А.К.:И в этом смысле, надо предположить, он понимал, а может быть, и бессознательно чувствовал, что молодежи годится, что нет, а критика за это же бранила его последние романы. И не только критика, а вообще почти вся профессиональная литобщественность. Последние его романы было принято поносить в профессиональном кругу. А молодежь их восприняла как свои. Так, может, он что-то такое просек, чего критика и профессиональные литераторы не просекают?
Е.П.:Думаю, что это будет осмыслено лишь следующими поколениями. Как вот, например, значительно позже поняли то, что делал Свифт.
А.К.:Я тебе более близкий пример приведу. Катаев. Поколение Катаева, все эти советские писатели, которые считали его блестящим стилистом с тех пор, как прочитали «Белеет парус одинокий», вовсе не пришли в восторг от его «мовизма», от новой, написанной в старости прозы. «Мовизм» тогда приняли и одобрили молодые — Вася, молодой тогда совсем, Толя Гладилин…
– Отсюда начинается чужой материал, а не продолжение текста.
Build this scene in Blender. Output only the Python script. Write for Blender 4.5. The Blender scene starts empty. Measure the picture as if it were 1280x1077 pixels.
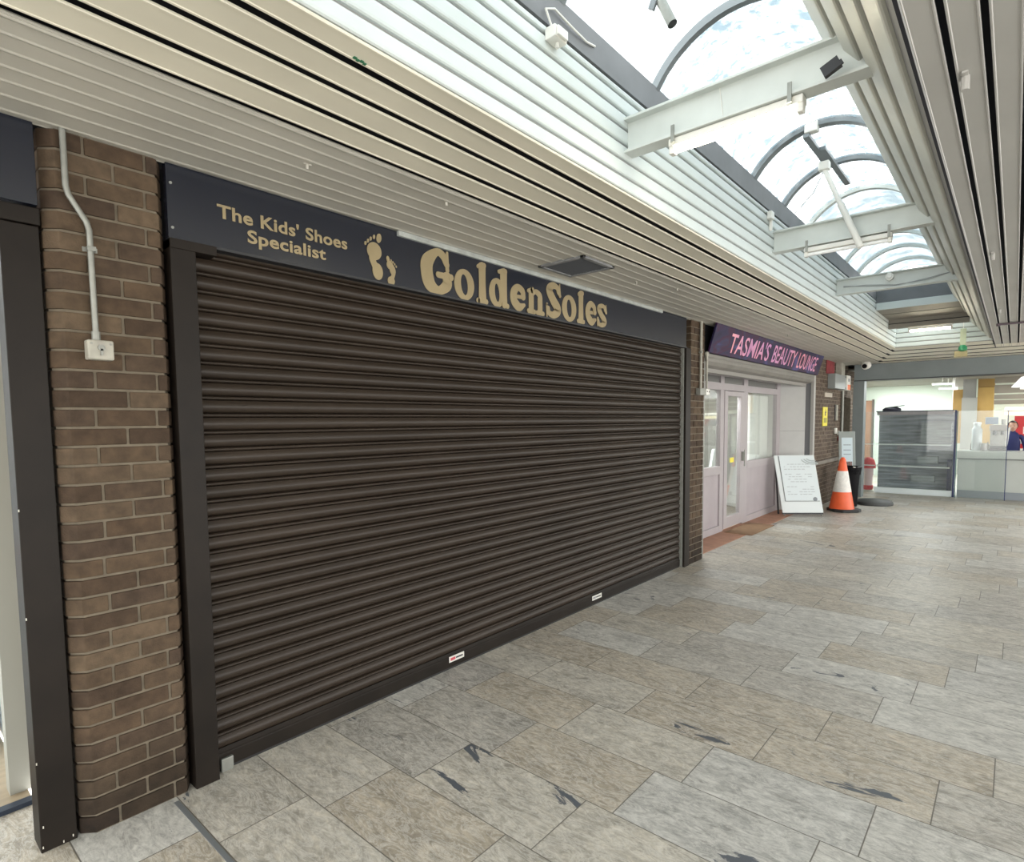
import bpy, bmesh, math, random
from mathutils import Vector, Matrix
random.seed(7)
scn = bpy.context.scene
C = scn.collection

# ---------------------------------------------------------------- camera
def make_camera():
    yaw, pitch, roll = map(math.radians, (40.912, -3.906, -0.596))
    f = Vector((math.cos(pitch)*math.cos(yaw), math.cos(pitch)*math.sin(yaw), math.sin(pitch)))
    r = Vector((math.sin(yaw), -math.cos(yaw), 0)); u = r.cross(f)
    r2 = r*math.cos(roll)+u*math.sin(roll); u2 = u*math.cos(roll)-r*math.sin(roll)
    m = Matrix(((r2.x, u2.x, -f.x, 0), (r2.y, u2.y, -f.y, -2.677), (r2.z, u2.z, -f.z, 1.6), (0, 0, 0, 1)))
    cd = bpy.data.cameras.new('camera'); co = bpy.data.objects.new('camera', cd); C.objects.link(co)
    co.matrix_world = m
    cd.sensor_fit = 'HORIZONTAL'; cd.sensor_width = 36
    cd.lens = 725.68/1280*36
    cd.shift_x = 0; cd.shift_y = (577.05-538.5)/1280
    cd.clip_start = 0.02; cd.clip_end = 200
    scn.camera = co
make_camera()

# ---------------------------------------------------------------- world, exposure
def make_world():
    w = bpy.data.worlds.new('world'); scn.world = w; w.use_nodes = True
    nt = w.node_tree; bg = nt.nodes['Background']
    tc = nt.nodes.new('ShaderNodeTexCoord'); sp = nt.nodes.new('ShaderNodeSeparateXYZ')
    nt.links.new(tc.outputs['Generated'], sp.inputs[0])
    rp = nt.nodes.new('ShaderNodeValToRGB'); nt.links.new(sp.outputs['Z'], rp.inputs[0])
    e = rp.color_ramp.elements
    e[0].position = 0.0; e[0].color = (1.0, 0.97, 0.92, 1)
    e[1].position = 0.55; e[1].color = (0.41, 0.45, 0.47, 1)
    q = e.new(0.22); q.color = (1.0, 1.0, 0.98, 1)
    nt.links.new(rp.outputs[0], bg.inputs['Color']); bg.inputs['Strength'].default_value = 1.55
make_world()
scn.view_settings.view_transform = 'Standard'; scn.view_settings.look = 'None'
scn.view_settings.exposure = 1.75; scn.view_settings.gamma = 1; scn.view_settings.use_curve_mapping = False

# ---------------------------------------------------------------- materials
MATS = {}
def mat(name, col, rough=0.5, metal=0.0, var=0.0, scale=8.0, bump=0.0, bscale=60.0, emit=None, estr=0.0, spec=0.5, stretch=(1, 1, 1), coat=0.0):
    if name in MATS: return MATS[name]
    m = bpy.data.materials.new(name); m.use_nodes = True; nt = m.node_tree
    b = nt.nodes['Principled BSDF']
    b.inputs['Base Color'].default_value = (*col, 1); b.inputs['Roughness'].default_value = rough
    b.inputs['Metallic'].default_value = metal; b.inputs['Specular IOR Level'].default_value = spec
    b.inputs['Coat Weight'].default_value = coat
    if var or bump:
        tc = nt.nodes.new('ShaderNodeTexCoord'); mp = nt.nodes.new('ShaderNodeMapping')
        mp.inputs['Scale'].default_value = stretch
        nt.links.new(tc.outputs['Object'], mp.inputs[0])
    if var:
        n = nt.nodes.new('ShaderNodeTexNoise'); n.inputs['Scale'].default_value = scale; n.inputs['Detail'].default_value = 6
        nt.links.new(mp.outputs[0], n.inputs['Vector'])
        r = nt.nodes.new('ShaderNodeMapRange'); r.inputs['From Min'].default_value = .3; r.inputs['From Max'].default_value = .7
        r.inputs['To Min'].default_value = 1-var; r.inputs['To Max'].default_value = 1+var
        nt.links.new(n.outputs['Fac'], r.inputs['Value'])
        mx = nt.nodes.new('ShaderNodeVectorMath'); mx.operation = 'SCALE'; mx.inputs[0].default_value = col
        nt.links.new(r.outputs[0], mx.inputs['Scale']); nt.links.new(mx.outputs[0], b.inputs['Base Color'])
    if bump:
        n2 = nt.nodes.new('ShaderNodeTexNoise'); n2.inputs['Scale'].default_value = bscale; n2.inputs['Detail'].default_value = 4
        nt.links.new(mp.outputs[0], n2.inputs['Vector'])
        bp = nt.nodes.new('ShaderNodeBump'); bp.inputs['Strength'].default_value = bump; bp.inputs['Distance'].default_value = .01
        nt.links.new(n2.outputs['Fac'], bp.inputs['Height']); nt.links.new(bp.outputs[0], b.inputs['Normal'])
    if emit:
        b.inputs['Emission Color'].default_value = (*emit, 1); b.inputs['Emission Strength'].default_value = estr
    MATS[name] = m
    return m

def nd(nt, typ, **kw):
    n = nt.nodes.new(typ)
    for k, v in kw.items():
        if k.startswith('i_'): n.inputs[k[2:].replace('_', ' ')].default_value = v
        else: setattr(n, k, v)
    return n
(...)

Е.П.:Я вообще полагаю, что «мовизм» возник у Катаева только тогда, когда он стакнулся с молодыми.
А.К.:Вот так же может быть, что и Васины последние романы молодое поколение одобряет, а нам они чуть-чуть чужеватые уже. Может быть, он перескочил через наше время? Не знаю. Но допускаю это просто как вероятность — он перескочил через свое время, а возможно, и через наше с тобой.
Е.П.:Ну а что все-таки после наступления старости с ним случилось?
А.К.:Странный вопрос. Что после старости происходит с человеком? После старости он, увы, умирает.
Е.П.:Ты не понял. Я говорю о тех его полутора предсмертных годах с января две тысячи восьмого года до июня две тысячи девятого года, до физической кончины его тела. О тех днях и месяцах, что он провел в двух знаменитых клиниках, не приходя в сознание. Где он в это время был, на каком свете?
А.К.:Это знание нам недоступно. Полтора года он был неизвестно где, не то здесь, не то уж там. Не то, я полагаю, с непрерывными заходами тудаи возвращением сюда, и опять туда, и опять сюда — и вот все эти полтора года. Повторюсь, еще раз скажу: писателю нужно быть крайне осторожным в конструировании сюжетов и изображений. Ведь Вася почти такое состояние описал когда-то в «Кесаревом свечении».
Е.П.:Совершенно верно.
А.К.:И вот он его получил. Надо быть осторожным, надо быть осторожным! Ужасная сущность ситуации: мы не знаем, где он был, мы не знаем, находился ли он в это время с нами, когда мы бывали у него в больнице. Ты говоришь «не приходя в сознание»? А вдруг он все это время был в сознании и понимал, что с ним происходит? А вдруг он все это время был здесь? Ты представляешь, какой это был ужас для него? Несоизмеримый, пожалуй, даже с ужасом для семьи, для Майи. Да, старость рассчиталась с ним по полной программе.